## [Challenge]
Search the records below for the word "from" and show every line where it occurs.

»»

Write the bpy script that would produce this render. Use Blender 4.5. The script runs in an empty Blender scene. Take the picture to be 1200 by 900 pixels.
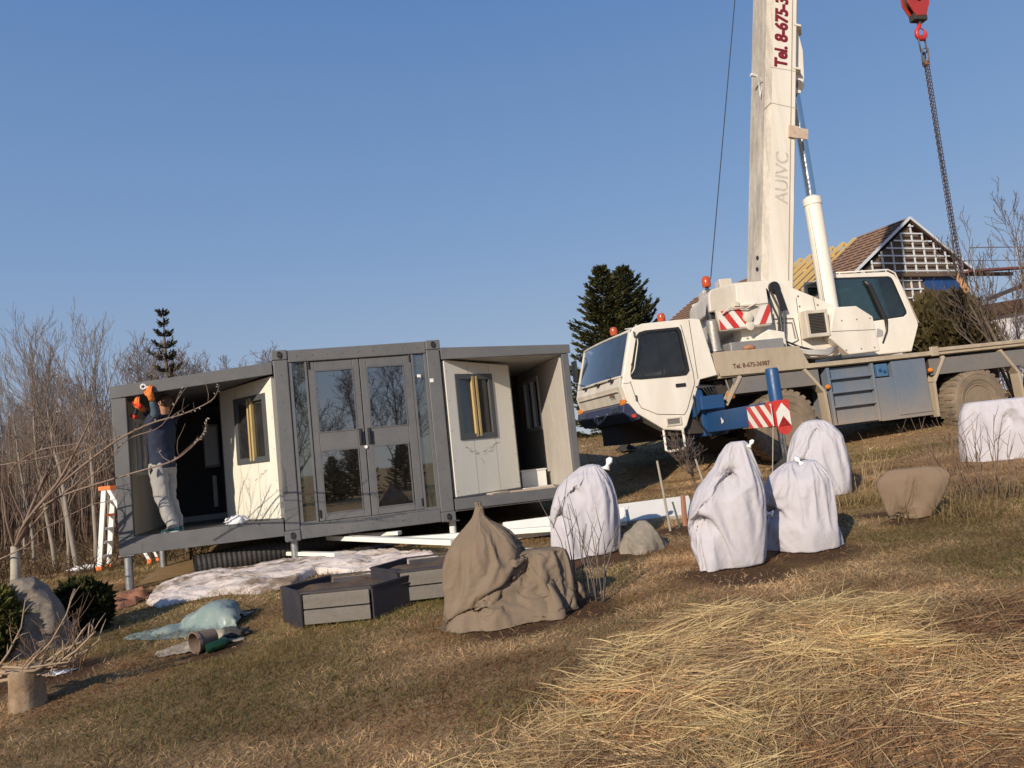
import bpy, math, random
import numpy as np
from mathutils import Vector, Matrix

random.seed(7)
rng = np.random.default_rng(7)
SC = bpy.context.scene
COL = SC.collection
R = math.radians

# ------------------------------------------------------------------ camera geometry
PITCH, ROLL, FPX = R(5.0), R(5.9), 880.0
CAM = Vector((0, 0, 1.48))
FW = Vector((0, math.cos(PITCH), math.sin(PITCH)))
_r0, _u0 = Vector((1, 0, 0)), Vector((0, -math.sin(PITCH), math.cos(PITCH)))
RT = _r0*math.cos(ROLL) - _u0*math.sin(ROLL)
UP = _u0*math.cos(ROLL) + _r0*math.sin(ROLL)


def ray(px, py):
    return FW + RT*((px-600)/FPX) - UP*((py-450)/FPX)


def at(px, py, y):                       # the point seen at (px, py) at depth y
    d = ray(px, py)
    return CAM + d*(y/d.y)


# ------------------------------------------------------------------ noise and terrain
def _hash(ix, iy, iz, s):
    h = (ix*374761393 + iy*668265263 + iz*1274126177 + s*974711) & 0xffffffff
    h = ((h ^ (h >> 13))*1103515245) & 0xffffffff
    return ((h ^ (h >> 16)) & 0xffff)/65535.0


def vnoise(x, y, z=0.0, s=0):
    x, y, z = np.broadcast_arrays(np.asarray(x, float), np.asarray(y, float), np.asarray(z, float))
    ix, iy, iz = (np.floor(a).astype(np.int64) for a in (x, y, z))
    fx, fy, fz = x-ix, y-iy, z-iz
    fx, fy, fz = (a*a*(3-2*a) for a in (fx, fy, fz))
    out = 0
    for dx in (0, 1):
        for dy in (0, 1):
            for dz in (0, 1):
                w = (fx if dx else 1-fx)*(fy if dy else 1-fy)*(fz if dz else 1-fz)
                out = out + w*_hash(ix+dx, iy+dy, iz+dz, s)
    return out


def fbm(x, y, z=0.0, s=0, o=3):
    t, a, f = 0, 0.5, 1.0
    for i in range(o):
        t = t + a*vnoise(np.asarray(x)*f, np.asarray(y)*f, np.asarray(z)*f, s+i*17)
        a *= .5
        f *= 2.03
    return t/(1-.5**o)


def sstep(a, b, x):
    t = np.clip((np.asarray(x, float)-a)/(b-a), 0, 1)
    return t*t*(3-2*t)


def terr(x, y):
    x, y = np.asarray(x, float), np.asarray(y, float)
    z = .042*np.clip(y, -8, 15) + .035*np.clip(x, -9, 12)
    z = z + 1.15*(1-np.exp(-np.clip(y-13.6, 0, None)/8))*sstep(-3, 1.8, x)
    z = z + .05*(fbm(x*.35, y*.35, 0, 3)-.5) + .028*(fbm(x*1.7, y*1.7, 0, 9)-.5)
    m = np.exp(-(((x-1.3)/1.3)**2 + ((y-4.3)/.85)**2)) + .8*np.exp(-(((x-3.0)/1.0)**2 + ((y-4.5)/.6)**2))
    return z + .09*m


def tz(x, y):
    return float(terr(x, y))


def gp(px, py):                          # where the line of sight meets the ground
    d = ray(px, py)
    lo, hi = 1.0, 60.0
    for i in range(60):
        m = (lo+hi)/2
        p = CAM + d*m
        if p.z > tz(p.x, p.y):
            lo = m
        else:
            hi = m
    return CAM + d*lo


# ------------------------------------------------------------------ materials
def new_mat(name):
    m = bpy.data.materials.new(name)
    m.use_nodes = True
    n = m.node_tree
    return m, n.nodes, n.links, n.nodes['Principled BSDF']


def ramp(nd, lk, src, stops):
    r = nd.new('ShaderNodeValToRGB')
    while len(r.color_ramp.elements) < len(stops):
        r.color_ramp.elements.new(.5)
    for e, (p, c) in zip(r.color_ramp.elements, stops):
        e.position = p
        e.color = (*c, 1) if len(c) == 3 else c
    lk.new(src, r.inputs[0])
    return r.outputs[0]


def noise(nd, lk, coord, scale, detail=5, rough=.6, stretch=None, dist=0):
    if stretch:
        mp = nd.new('ShaderNodeMapping')
        mp.inputs['Scale'].default_value = stretch
        lk.new(coord, mp.inputs[0])
        coord = mp.outputs[0]
    t = nd.new('ShaderNodeTexNoise')
    t.inputs['Scale'].default_value = scale
    t.inputs['Detail'].default_value = detail
    t.inputs['Roughness'].default_value = rough
    t.inputs['Distortion'].default_value = dist
    lk.new(coord, t.inputs[0])
    return t.outputs['Fac']


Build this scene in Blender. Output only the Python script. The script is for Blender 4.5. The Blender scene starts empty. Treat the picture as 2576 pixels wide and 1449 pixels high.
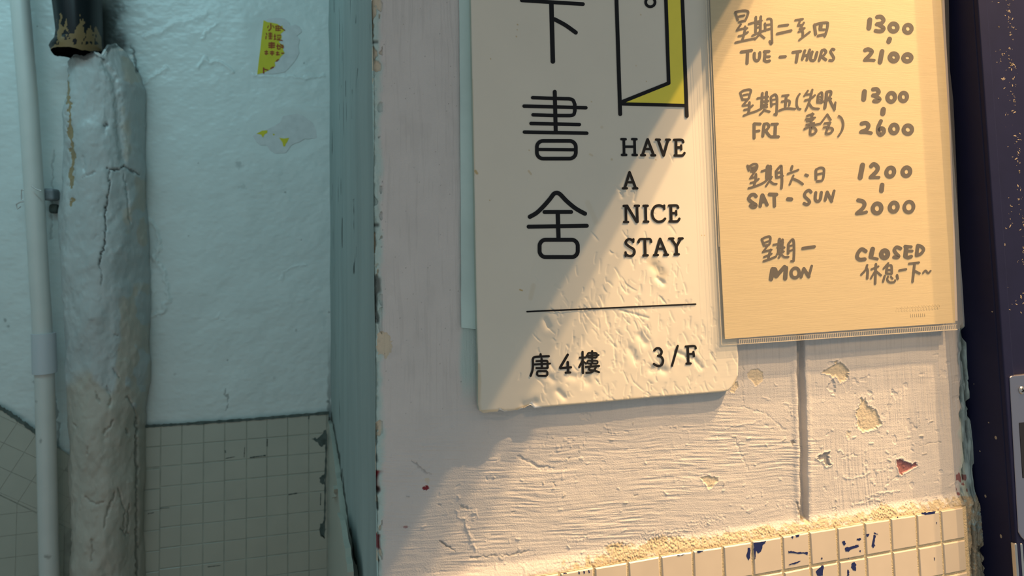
import bpy, math, random
import numpy as np
from mathutils import Vector, Matrix

# ------------------------------------------------------------------ camera, world, lamps
W, H = 2576, 1449
FOC, PPX, PPY = 1788.0, 1288.0, 454.0
YAW, PITCH, ROLL = (math.radians(a) for a in (15.34, 4.06, -1.30))
D1, YB = 0.470, 1.270            # camera to front wall, front wall plane to back wall plane
CAM = np.array([0.0, -D1, 1.50])

def rot():
    cy, sy, cp, sp, cr, sr = (f(a) for a in (YAW, PITCH, ROLL) for f in (math.cos, math.sin))
    return (np.array([[cr, -sr, 0], [sr, cr, 0], [0, 0, 1]]) @ np.array([[1, 0, 0], [0, cp, sp], [0, -sp, cp]])
            @ np.array([[cy, 0, -sy], [0, 1, 0], [sy, 0, cy]]))
M = rot()                        # (right, down, into wall) -> camera (right, down, forward)
TOB = np.array([[1, 0, 0], [0, 0, 1], [0, -1, 0]], float)   # (right, down, into) -> blender xyz
MB = TOB @ M.T                   # camera dir -> blender dir

sc = bpy.context.scene
cd = bpy.data.cameras.new('camera'); cam = bpy.data.objects.new('camera', cd); sc.collection.objects.link(cam)
right, down, fwd = MB[:, 0], MB[:, 1], MB[:, 2]
mw = Matrix.Identity(4)
for i in range(3):
    mw[i][0], mw[i][1], mw[i][2], mw[i][3] = right[i], -down[i], -fwd[i], CAM[i]
cam.matrix_world = mw
cd.sensor_width = 36; cd.lens = 36 * FOC / W
cd.shift_y = -(H / 2 - PPY) / W
cd.clip_start = 0.01
cd.dof.use_dof = True; cd.dof.focus_distance = 0.50; cd.dof.aperture_fstop = 18
sc.camera = cam

wd = bpy.data.worlds.new('world'); sc.world = wd; wd.use_nodes = True
bg = wd.node_tree.nodes['Background']
bg.inputs[0].default_value = (0.775, 0.855, 0.86, 1); bg.inputs[1].default_value = 0.45
sc.view_settings.view_transform = 'Standard'; sc.view_settings.look = 'None'
sc.view_settings.exposure = 0.0; sc.view_settings.gamma = 1.0; sc.view_settings.use_curve_mapping = False

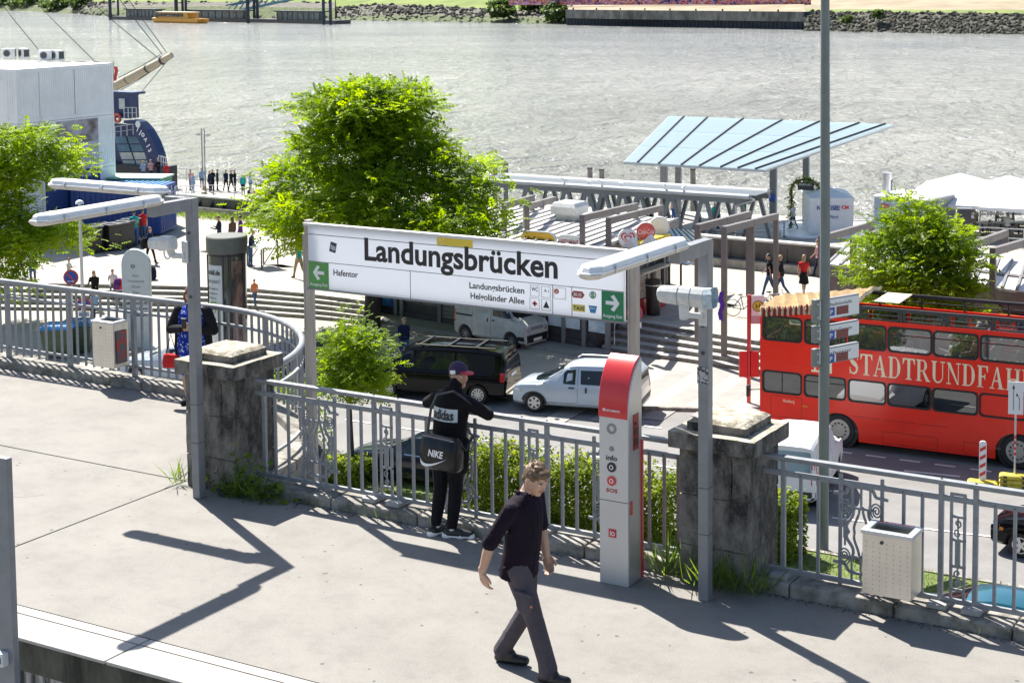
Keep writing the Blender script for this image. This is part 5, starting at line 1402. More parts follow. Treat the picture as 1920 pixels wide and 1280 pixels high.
b=MB();N_=24;o2=text('H',.2,o,cc+v*.012-u*.075-Vector((0,0,.1)),mat('stop_green',(.02,.22,.06),.5,var=0),xd=u,width=.15,bold=.02,world=False)
b=MB();vs=[]
for r in (.185,.16):
    vs += [cc+v*.011+u*(r*math.cos(2*PI*i/24))+Vector((0,0,r*math.sin(2*PI*i/24))) for i in range(24)]
b.add(vs,[(i,(i+1) % 24,24+(i+1) % 24,24+i) for i in range(24)]);b.build('green_ring',MATS['stop_green'],o,fix=False)
bq(.08,.49,top_z-.97,top_z-.72,mat('pink_strip',(.55,.35,.4),.5),'line_strip',.03)
cz1,cz0=tp(1404,658,p.y).z-ZS,tp(1404,706,p.y).z-ZS
for a0,a1 in ((-.33,-.06),(.06,.33)):bq(a0,a1,cz0,cz1,C_RED,'timetable_case',.03)
# lane sign and beacon on yellow feet
def foot(th,n=2,mt=None):
    for k in range(n):
        b=MB();b.loft([[(x*w,y*w,z+k*.13) for x,y in ((-.42,-.2),(.42,-.2),(.42,.2),(-.42,.2))] for w,z in ((1,0),(.97,.08),(.8,.12))]);b.build('foot_block',mat('yellow_foot',(.55,.45,.04),.7,col2=(.75,.62,.1),scale=5),th,bev=.02)
        for x in (-.25,.25):MB().box(x-.05,x+.05,-.203,.203,.03+k*.13,.09+k*.13).build('recess',C_DARK,th)
p=gp(1842,908,ZS);be=thing('warning_beacon','red and white striped warning beacon on a yellow foot','beacon',p,rad(14));foot(be,1)
hb_=tp(1842,826,p.y).z-ZS
b=MB();b.prism(rrect(-.1,.1,.12,hb_,.09,4),-.03,.03,'xz');o=b.build('blade',C_PWHITE,be)
for i in range(4):
    z=.22+i*(hb_-.3)/4;b=MB();b.prism([(-.08,z),(.08,z+.1),(.08,z+.2),(-.08,z+.1)],-.034,-.0305,'xz');b.build('red_bar',C_RED,o)
p=gp(1902,913,ZS);ls=thing('lane_sign','white lane merge sign on a pole with stacked yellow feet','traffic sign',p,rad(14));foot(ls,3)
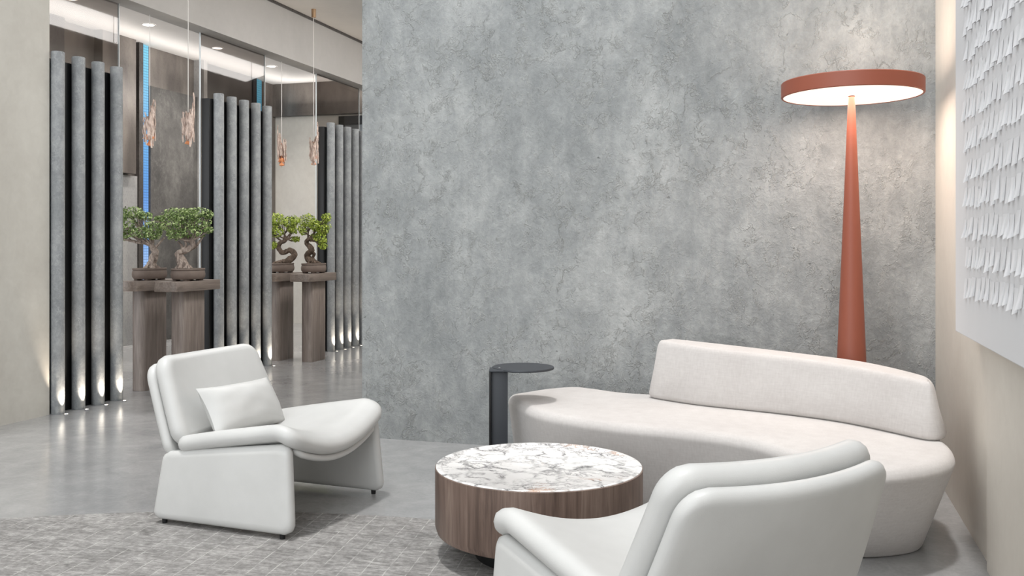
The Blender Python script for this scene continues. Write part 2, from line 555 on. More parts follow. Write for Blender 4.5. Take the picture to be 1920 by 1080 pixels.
structure('floor', box(-8.2, 1.2, -2.5, 13.4, -.12, 0), M['floor'], 'polished grey concrete floor of the lounge and hall', 'floor')
structure('wall_back', box(XBL, 1.0, YB, YB + .3, 0, 4.6), M['concrete'], 'large rough trowelled grey concrete wall behind the sofa', 'wall')
structure('wall_right', box(XR, XR + .25, 3.95, YB, 0, 4.6, box(XRn, XR + .25, -2.5, 3.95, 0, 4.6)), M['cream'], 'cream plaster wall on the right behind the white relief panel', 'wall')
structure('wall_left', box(XL - .25, XL, -2.5, 5.548, 0, 4.6), M['beige'], 'plain beige plaster wall at the left edge', 'wall')
structure('ceiling', box(-8.2, XBL + .1, 5.3, 13.4, ZC, ZC + .15), M['ceil'], 'pale ceiling of the hall above the column screens', 'ceiling')
structure('trim_1', box(-5.41, -5.21, 5.3, 13.1, 3.24, ZC), M['bulk'], 'pale grey bulkhead running above the column screens', 'trim')
structure('wall_end', box(-8.2, XBL, YE, YE + .2, 0, ZC), M['beige'], 'pale beige wall closing the far end of the hall', 'wall')
structure('wall_hall', box(XBL, XBL + .1, YB + .3, YE, 0, ZC), M['beige'], 'beige side wall of the hall behind the concrete wall', 'wall')
# inner wall, the hall's mirror image built solid: a dark concrete panel below a bronze band, recess with light wall, jambs and LED strips
structure('wall_inner', box(XI - .2, XI, 5.3, 13.1, 0, ZC), M['bronze'], 'dark metal clad wall, the reflected side of the hall built solid', 'wall')
structure('trim_2', box(XI, XI + .12, 5.6, 8.5, 0, ZC), M['bronzeD'], 'blackened metal pier at the left of the inner wall', 'trim')
structure('trim_3', box(XI, XI + .06, 10.03, 11.0, 0, 3.27), M['darkcon'], 'dark mottled concrete panel behind the bonsai trees', 'wall panel')
structure('trim_4', box(XI, XI + .05, 9.1, 9.79, 0, 2.10), M['steel'], 'pale steel panel low on the inner wall', 'wall panel')
structure('trim_5', box(XI, XI + .12, 9.1, 9.68, 2.12, ZC), M['bronze'], 'brushed bronze panel hanging above the pale steel panel', 'wall panel')
structure('trim_6', box(XI, XI + .07, 9.80, 9.875, 0, ZC), M['bronzeD'], 'dark metal jamb beside the blue light strip', 'trim')
structure('trim_7', box(XI, XI + .16, 11.0, 11.08, 0, ZC), M['steel'], 'pale metal jamb beside the dark concrete panel', 'trim')
structure('trim_8', box(XI, XI + .05, 11.08, 12.35, 0, ZC), M['bronzeD'], 'blackened metal panel beyond the second column screen', 'wall panel')
structure('trim_9', box(XI, XI + .07, 12.36, 12.455, 0, ZC), M['frameD'], 'black jamb beside the far blue light strip', 'trim')
structure('trim_10', box(XI, XBL, YE - .08, YE, 3.27, ZC), M['bronze'], 'brushed metal band above the beige end wall', 'trim')
structure('trim_11', box(-5.21, -5.19, 5.5, 13.1, ZC - .025, ZC), M['bronzeD'], 'dark strip for the shade in the gap between bulkhead and ceiling', 'trim')  # solid dark strip stands in for the shade of the gap
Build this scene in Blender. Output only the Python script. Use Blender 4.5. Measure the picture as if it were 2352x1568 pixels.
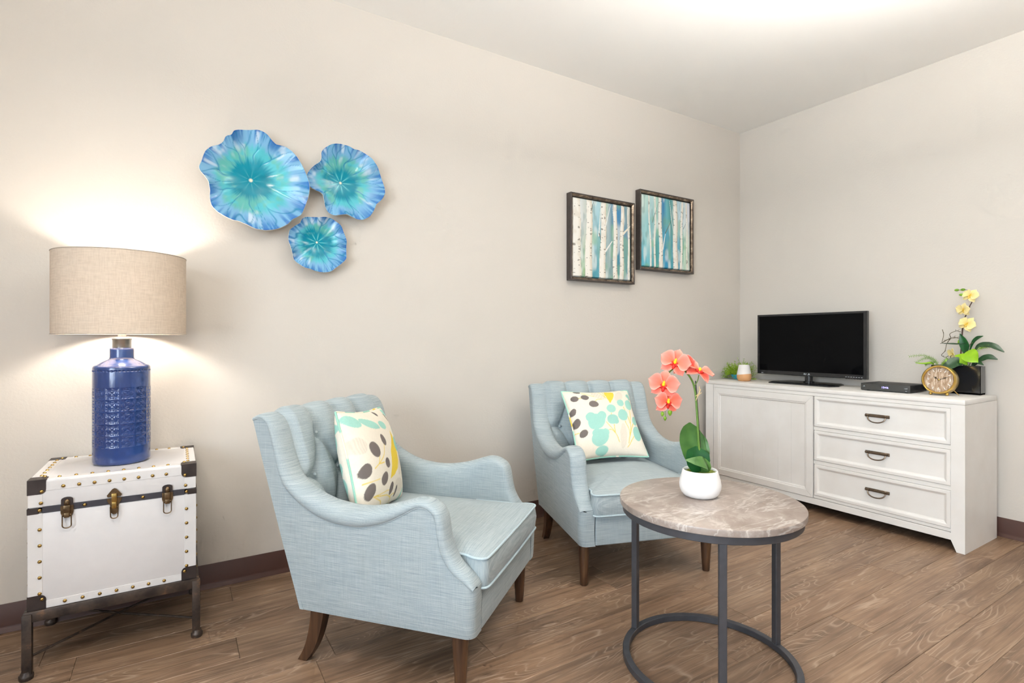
import bpy, bmesh, math, random
import numpy as np
from mathutils import Vector, Matrix, Euler

for o in list(bpy.data.objects):
    bpy.data.objects.remove(o, do_unlink=True)
SC = bpy.context.scene
COL = SC.collection
PI = math.pi
rad = math.radians
random.seed(7)

# ------------------------------------------------------------------ camera
cam_d = bpy.data.cameras.new('camera')
cam_d.sensor_width = 36.0
cam_d.lens = 36.0 * 1228.26 / 2352.0
cam_d.shift_y = -6.6 / 2352.0
cam_d.clip_start = 0.05
cam = bpy.data.objects.new('camera', cam_d)
COL.objects.link(cam)
cam.location = (-3.8405, -2.6752, 1.0842)
cam.rotation_euler = (rad(90), 0, 1.01149 - PI / 2)
SC.camera = cam

# ------------------------------------------------------------------ world, light, exposure
W = bpy.data.worlds.new('world')
SC.world = W
W.use_nodes = True
W.node_tree.nodes['Background'].inputs[0].default_value = (0.80, 0.90, 1.0, 1)
W.node_tree.nodes['Background'].inputs[1].default_value = 1.0
SC.view_settings.view_transform = 'Standard'
SC.view_settings.look = 'None'
SC.view_settings.gamma = 1.0
SC.view_settings.use_curve_mapping = False
SC.view_settings.exposure = 0.06
SC.cycles.use_denoising = True
SC.cycles.max_bounces = 6
SC.cycles.diffuse_bounces = 4
SC.cycles.glossy_bounces = 3
SC.cycles.transmission_bounces = 4
SC.cycles.use_adaptive_sampling = True
SC.cycles.adaptive_threshold = 0.1
SC.cycles.adaptive_min_samples = 12
SC.cycles.sample_clamp_indirect = 6.0
SC.cycles.caustics_reflective = False
SC.cycles.caustics_refractive = False


def area(name, loc, target, sx, sy, power, color, shape='RECTANGLE', spread=180):
    d = bpy.data.lights.new(name, 'AREA')
    d.shape = shape
    d.size = sx
    d.size_y = sy
    d.energy = power
    d.color = color
    d.spread = rad(spread)
    o = bpy.data.objects.new(name, d)
    COL.objects.link(o)
    o.location = loc
    o.rotation_euler = (Vector(target) - Vector(loc)).to_track_quat('-Z', 'Y').to_euler()
    return o


H = 2.733                       # ceiling height
RX, RY = -5.9, -4.7             # far ends of the room behind the camera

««

## [Solution to the problem]
from mathutils import Vector, Matrix
from mathutils import Vector, Matrix
The Blender Python script for this scene continues. Write part 2, from line 555 on. More parts follow. Write for Blender 4.5. Take the picture to be 1920 by 1080 pixels.
from mathutils import Vector, Matrix, Euler